● **Objective**
Present every line in which the string "empty" appears.

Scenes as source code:
* * * * * * * * *

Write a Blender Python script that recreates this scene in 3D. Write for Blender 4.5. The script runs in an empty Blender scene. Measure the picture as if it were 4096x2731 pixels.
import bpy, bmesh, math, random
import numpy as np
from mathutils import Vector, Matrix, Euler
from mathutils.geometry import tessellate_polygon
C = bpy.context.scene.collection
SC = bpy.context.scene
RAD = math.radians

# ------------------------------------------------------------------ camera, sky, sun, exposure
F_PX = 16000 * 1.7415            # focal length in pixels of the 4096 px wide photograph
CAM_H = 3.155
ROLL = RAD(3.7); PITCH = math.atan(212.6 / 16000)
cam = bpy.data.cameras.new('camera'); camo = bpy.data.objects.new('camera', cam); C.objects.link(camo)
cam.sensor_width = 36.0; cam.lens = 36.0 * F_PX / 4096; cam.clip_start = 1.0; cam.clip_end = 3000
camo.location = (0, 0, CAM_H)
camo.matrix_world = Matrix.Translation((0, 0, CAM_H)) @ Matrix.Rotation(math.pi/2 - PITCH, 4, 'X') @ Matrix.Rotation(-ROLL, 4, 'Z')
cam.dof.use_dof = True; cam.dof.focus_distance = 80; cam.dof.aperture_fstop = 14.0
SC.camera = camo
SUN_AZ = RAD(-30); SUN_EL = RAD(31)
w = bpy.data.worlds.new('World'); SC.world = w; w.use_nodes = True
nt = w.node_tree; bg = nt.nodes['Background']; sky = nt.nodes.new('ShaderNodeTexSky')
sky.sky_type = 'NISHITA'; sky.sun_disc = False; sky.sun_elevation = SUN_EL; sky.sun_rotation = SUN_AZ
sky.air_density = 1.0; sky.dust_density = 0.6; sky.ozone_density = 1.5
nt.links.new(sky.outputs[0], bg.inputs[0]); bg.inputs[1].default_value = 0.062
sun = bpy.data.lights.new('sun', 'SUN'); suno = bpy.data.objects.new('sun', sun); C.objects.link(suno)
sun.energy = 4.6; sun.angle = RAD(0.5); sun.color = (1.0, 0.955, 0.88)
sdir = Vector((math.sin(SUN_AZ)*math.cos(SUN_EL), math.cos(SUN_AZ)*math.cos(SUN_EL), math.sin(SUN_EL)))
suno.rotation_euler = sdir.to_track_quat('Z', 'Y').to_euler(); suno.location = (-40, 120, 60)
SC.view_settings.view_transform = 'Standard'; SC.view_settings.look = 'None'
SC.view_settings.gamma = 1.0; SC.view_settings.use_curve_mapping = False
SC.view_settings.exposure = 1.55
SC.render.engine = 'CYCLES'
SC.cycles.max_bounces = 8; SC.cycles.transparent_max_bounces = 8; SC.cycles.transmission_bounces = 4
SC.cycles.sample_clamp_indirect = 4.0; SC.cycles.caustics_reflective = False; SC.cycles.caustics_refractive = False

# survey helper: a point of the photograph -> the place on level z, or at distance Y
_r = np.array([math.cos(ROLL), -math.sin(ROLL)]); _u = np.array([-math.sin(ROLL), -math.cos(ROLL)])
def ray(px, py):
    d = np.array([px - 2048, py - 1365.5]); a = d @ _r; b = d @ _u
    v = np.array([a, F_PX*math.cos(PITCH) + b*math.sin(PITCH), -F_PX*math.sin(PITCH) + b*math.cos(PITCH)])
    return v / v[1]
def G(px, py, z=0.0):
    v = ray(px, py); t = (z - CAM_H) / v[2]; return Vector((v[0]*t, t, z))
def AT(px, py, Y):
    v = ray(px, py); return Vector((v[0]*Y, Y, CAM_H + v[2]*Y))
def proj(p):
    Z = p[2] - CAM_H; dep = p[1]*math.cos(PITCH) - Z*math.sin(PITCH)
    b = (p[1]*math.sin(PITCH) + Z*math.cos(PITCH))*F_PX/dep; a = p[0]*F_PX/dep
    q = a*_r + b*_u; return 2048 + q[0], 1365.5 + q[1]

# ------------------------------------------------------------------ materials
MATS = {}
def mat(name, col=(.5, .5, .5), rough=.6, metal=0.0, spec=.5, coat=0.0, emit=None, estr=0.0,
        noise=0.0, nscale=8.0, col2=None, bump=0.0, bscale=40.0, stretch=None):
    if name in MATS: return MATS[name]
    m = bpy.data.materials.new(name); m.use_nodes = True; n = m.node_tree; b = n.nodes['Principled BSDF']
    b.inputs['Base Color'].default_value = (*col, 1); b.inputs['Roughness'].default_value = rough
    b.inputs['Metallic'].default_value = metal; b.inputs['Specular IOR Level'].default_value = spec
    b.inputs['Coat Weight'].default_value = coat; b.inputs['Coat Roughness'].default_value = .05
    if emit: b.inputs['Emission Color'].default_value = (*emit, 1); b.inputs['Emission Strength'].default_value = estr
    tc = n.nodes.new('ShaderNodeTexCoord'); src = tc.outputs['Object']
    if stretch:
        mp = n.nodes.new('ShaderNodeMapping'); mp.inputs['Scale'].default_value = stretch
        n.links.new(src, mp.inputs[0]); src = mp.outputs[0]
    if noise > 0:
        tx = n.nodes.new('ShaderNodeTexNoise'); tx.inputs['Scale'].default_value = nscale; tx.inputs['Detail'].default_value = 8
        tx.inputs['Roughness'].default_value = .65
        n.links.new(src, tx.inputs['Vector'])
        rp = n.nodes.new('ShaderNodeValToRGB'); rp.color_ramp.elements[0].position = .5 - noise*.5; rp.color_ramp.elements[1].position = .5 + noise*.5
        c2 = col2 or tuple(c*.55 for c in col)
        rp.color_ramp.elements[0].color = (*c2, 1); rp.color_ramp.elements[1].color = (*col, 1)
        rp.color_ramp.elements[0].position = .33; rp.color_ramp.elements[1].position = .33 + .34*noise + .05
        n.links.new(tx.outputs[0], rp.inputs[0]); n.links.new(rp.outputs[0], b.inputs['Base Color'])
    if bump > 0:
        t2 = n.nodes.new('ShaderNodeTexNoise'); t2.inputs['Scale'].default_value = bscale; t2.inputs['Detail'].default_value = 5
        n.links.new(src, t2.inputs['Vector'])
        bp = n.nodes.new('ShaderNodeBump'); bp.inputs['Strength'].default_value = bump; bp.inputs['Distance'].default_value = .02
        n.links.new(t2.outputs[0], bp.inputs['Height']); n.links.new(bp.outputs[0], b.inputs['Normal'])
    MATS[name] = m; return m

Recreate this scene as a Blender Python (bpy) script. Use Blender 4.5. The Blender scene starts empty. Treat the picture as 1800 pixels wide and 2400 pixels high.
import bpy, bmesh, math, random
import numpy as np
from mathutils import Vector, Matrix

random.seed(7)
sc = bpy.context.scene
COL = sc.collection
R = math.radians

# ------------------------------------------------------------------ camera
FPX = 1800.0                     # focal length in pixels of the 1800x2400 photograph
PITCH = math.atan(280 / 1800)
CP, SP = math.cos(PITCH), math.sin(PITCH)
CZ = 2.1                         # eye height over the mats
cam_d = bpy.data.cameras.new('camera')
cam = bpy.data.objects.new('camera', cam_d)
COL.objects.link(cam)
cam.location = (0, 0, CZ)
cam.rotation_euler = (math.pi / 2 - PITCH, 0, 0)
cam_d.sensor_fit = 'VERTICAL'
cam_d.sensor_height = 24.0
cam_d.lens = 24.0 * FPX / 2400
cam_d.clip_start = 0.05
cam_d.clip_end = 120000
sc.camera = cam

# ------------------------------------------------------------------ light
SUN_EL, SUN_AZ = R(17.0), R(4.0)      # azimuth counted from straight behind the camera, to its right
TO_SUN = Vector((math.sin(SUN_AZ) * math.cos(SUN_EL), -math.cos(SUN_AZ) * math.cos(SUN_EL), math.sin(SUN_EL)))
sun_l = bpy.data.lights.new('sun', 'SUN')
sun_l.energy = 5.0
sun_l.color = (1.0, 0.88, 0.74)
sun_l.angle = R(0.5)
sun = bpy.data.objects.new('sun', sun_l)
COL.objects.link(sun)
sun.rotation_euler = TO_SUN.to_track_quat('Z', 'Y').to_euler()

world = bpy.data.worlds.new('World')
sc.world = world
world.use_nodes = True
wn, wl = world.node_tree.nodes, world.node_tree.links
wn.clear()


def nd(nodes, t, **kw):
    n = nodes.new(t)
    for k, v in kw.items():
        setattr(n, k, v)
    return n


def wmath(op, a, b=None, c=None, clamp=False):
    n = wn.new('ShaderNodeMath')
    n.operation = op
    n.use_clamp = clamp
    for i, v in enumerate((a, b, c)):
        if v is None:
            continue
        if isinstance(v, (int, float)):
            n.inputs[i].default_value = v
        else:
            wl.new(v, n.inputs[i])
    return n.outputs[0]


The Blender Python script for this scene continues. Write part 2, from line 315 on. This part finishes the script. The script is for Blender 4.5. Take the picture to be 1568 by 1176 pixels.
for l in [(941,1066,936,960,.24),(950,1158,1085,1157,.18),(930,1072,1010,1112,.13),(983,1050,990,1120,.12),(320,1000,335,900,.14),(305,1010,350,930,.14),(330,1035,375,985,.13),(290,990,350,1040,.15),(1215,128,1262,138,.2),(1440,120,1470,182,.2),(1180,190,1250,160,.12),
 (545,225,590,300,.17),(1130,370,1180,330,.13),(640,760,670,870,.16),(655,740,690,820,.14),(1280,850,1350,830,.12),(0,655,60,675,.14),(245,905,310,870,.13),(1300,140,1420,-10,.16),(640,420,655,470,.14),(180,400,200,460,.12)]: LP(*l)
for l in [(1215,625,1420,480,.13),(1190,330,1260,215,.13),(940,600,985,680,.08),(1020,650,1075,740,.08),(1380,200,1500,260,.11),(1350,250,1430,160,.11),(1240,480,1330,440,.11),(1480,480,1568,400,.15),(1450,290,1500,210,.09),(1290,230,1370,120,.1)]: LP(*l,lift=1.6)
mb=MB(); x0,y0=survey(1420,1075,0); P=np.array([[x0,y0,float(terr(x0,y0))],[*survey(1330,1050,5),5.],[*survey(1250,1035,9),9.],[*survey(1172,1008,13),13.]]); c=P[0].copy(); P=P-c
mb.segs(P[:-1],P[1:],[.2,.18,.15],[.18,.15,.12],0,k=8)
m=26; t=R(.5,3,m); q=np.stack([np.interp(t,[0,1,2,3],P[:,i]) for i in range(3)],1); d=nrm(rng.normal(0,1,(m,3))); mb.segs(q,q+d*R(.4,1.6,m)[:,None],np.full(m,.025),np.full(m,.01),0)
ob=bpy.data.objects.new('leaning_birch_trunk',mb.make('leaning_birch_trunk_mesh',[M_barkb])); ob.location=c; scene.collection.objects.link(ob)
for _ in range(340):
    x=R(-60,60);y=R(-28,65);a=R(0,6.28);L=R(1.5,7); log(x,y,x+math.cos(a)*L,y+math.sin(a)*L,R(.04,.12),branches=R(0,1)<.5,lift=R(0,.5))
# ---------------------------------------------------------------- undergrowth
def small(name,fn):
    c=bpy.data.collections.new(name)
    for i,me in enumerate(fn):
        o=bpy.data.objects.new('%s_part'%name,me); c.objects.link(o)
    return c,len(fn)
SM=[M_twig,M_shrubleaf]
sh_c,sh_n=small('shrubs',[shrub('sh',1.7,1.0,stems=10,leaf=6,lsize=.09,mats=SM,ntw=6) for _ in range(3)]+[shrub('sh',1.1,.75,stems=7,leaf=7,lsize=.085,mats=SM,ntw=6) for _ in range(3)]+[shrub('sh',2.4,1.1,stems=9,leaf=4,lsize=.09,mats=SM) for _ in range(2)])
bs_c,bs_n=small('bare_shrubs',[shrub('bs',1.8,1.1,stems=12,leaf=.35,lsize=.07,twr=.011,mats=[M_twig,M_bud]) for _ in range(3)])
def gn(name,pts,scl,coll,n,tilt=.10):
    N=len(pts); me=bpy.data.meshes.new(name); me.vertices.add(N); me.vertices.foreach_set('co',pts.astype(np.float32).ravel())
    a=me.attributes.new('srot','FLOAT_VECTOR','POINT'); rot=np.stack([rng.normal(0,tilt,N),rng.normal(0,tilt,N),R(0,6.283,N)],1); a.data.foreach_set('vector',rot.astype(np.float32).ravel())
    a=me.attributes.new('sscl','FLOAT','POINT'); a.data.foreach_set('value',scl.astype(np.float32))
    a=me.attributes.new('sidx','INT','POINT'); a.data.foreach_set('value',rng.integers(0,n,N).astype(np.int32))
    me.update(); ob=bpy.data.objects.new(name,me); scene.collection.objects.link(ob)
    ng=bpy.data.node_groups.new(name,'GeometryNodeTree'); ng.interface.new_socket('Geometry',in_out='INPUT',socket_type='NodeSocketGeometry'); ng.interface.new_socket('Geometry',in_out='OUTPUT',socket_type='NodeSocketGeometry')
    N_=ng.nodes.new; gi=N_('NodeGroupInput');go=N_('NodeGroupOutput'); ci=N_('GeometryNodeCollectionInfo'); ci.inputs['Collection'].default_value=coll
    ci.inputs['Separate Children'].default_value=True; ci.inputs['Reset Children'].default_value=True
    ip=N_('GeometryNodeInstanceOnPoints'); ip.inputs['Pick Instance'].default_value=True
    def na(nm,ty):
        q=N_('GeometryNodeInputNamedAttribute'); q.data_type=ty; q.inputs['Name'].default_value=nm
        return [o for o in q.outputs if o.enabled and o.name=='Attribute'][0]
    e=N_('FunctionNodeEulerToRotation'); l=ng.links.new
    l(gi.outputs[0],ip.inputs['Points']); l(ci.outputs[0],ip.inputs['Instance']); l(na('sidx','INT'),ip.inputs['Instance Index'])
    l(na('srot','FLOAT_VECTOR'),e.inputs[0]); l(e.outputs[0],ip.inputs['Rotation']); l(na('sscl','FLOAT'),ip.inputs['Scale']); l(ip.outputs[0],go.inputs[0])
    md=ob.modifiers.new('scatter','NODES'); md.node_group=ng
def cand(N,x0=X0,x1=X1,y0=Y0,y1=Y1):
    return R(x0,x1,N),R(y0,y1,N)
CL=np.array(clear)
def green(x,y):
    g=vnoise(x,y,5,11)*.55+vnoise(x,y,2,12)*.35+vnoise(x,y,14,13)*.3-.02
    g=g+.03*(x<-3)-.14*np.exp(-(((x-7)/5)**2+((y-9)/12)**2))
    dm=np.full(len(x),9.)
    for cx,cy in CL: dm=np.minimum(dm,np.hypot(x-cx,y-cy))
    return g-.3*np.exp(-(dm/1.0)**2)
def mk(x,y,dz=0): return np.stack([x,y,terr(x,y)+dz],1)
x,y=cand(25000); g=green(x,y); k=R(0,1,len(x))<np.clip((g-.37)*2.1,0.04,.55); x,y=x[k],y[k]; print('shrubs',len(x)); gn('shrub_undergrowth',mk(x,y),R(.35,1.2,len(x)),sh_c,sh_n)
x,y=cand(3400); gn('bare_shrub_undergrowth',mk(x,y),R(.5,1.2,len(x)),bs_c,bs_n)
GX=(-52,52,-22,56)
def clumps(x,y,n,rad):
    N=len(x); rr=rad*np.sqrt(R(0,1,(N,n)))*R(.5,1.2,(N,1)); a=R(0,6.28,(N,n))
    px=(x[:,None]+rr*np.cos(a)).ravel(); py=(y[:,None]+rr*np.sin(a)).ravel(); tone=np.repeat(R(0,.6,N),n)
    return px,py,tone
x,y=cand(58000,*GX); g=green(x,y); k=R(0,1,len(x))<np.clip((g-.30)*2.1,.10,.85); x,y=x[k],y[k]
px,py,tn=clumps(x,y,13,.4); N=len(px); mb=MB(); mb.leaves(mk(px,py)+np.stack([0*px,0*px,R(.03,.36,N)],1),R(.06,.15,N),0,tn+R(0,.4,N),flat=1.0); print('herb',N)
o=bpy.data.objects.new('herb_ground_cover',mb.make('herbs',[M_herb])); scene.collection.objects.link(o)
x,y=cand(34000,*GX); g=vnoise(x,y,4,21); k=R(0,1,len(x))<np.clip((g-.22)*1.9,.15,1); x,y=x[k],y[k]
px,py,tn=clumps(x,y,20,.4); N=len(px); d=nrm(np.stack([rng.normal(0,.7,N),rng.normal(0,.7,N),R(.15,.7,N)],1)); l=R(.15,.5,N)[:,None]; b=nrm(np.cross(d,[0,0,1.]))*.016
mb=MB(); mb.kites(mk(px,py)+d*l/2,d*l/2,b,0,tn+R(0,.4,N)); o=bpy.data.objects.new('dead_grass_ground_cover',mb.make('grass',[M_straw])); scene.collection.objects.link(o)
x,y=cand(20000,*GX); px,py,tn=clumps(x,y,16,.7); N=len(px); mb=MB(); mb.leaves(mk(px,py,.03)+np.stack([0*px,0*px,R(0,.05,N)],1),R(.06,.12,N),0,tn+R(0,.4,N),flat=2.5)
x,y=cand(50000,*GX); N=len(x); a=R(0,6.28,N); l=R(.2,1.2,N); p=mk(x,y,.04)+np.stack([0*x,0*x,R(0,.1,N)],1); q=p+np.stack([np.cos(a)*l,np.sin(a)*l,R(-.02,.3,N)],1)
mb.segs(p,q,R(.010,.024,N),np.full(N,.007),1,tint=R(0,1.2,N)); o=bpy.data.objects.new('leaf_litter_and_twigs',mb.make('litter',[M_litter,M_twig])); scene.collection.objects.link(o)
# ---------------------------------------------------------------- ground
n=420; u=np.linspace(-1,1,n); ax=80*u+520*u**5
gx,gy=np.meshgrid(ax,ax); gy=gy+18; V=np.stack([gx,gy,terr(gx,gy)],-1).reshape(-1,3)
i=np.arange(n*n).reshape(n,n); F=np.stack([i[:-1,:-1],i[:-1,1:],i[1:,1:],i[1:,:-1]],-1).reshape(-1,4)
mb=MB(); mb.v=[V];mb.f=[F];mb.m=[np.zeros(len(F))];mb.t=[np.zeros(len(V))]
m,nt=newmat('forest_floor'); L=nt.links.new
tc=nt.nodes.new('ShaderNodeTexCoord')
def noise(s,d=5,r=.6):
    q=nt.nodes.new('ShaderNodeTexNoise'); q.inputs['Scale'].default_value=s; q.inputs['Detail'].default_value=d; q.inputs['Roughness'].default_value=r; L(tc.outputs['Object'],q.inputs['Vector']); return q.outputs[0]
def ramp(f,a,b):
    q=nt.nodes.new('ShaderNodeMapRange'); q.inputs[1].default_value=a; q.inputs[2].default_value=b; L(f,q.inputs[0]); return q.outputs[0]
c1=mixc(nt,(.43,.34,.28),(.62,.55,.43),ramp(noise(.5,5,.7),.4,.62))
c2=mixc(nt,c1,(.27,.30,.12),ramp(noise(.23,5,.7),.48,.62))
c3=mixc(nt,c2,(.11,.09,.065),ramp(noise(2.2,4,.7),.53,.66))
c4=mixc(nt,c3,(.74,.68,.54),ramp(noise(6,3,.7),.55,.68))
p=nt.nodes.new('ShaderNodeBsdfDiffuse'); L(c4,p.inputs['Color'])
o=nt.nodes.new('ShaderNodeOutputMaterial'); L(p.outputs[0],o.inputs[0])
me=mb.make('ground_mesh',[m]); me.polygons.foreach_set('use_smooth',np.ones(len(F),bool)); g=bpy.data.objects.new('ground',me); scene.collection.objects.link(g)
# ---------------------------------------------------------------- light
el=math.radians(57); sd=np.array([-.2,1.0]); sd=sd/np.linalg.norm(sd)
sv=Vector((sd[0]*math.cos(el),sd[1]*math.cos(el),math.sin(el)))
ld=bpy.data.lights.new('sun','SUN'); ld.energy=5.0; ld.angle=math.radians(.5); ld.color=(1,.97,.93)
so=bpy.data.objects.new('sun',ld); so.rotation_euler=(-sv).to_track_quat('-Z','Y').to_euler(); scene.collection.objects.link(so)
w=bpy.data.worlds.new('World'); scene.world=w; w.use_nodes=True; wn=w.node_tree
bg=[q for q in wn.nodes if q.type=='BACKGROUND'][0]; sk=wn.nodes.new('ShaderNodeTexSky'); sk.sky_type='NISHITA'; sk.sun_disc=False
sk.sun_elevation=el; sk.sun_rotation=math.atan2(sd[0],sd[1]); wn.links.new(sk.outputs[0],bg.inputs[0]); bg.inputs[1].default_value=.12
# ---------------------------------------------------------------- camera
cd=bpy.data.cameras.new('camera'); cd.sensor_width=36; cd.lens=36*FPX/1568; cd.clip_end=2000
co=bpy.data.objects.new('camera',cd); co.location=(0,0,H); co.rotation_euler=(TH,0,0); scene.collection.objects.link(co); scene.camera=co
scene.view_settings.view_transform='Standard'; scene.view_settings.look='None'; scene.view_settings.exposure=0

* * * * * * * * *

● **Solution to this exercise**
Write a Blender Python script that recreates this scene in 3D. Write for Blender 4.5. The script runs in an empty Blender scene. Measure the picture as if it were 4096x2731 pixels.
Recreate this scene as a Blender Python (bpy) script. Use Blender 4.5. The Blender scene starts empty. Treat the picture as 1800 pixels wide and 2400 pixels high.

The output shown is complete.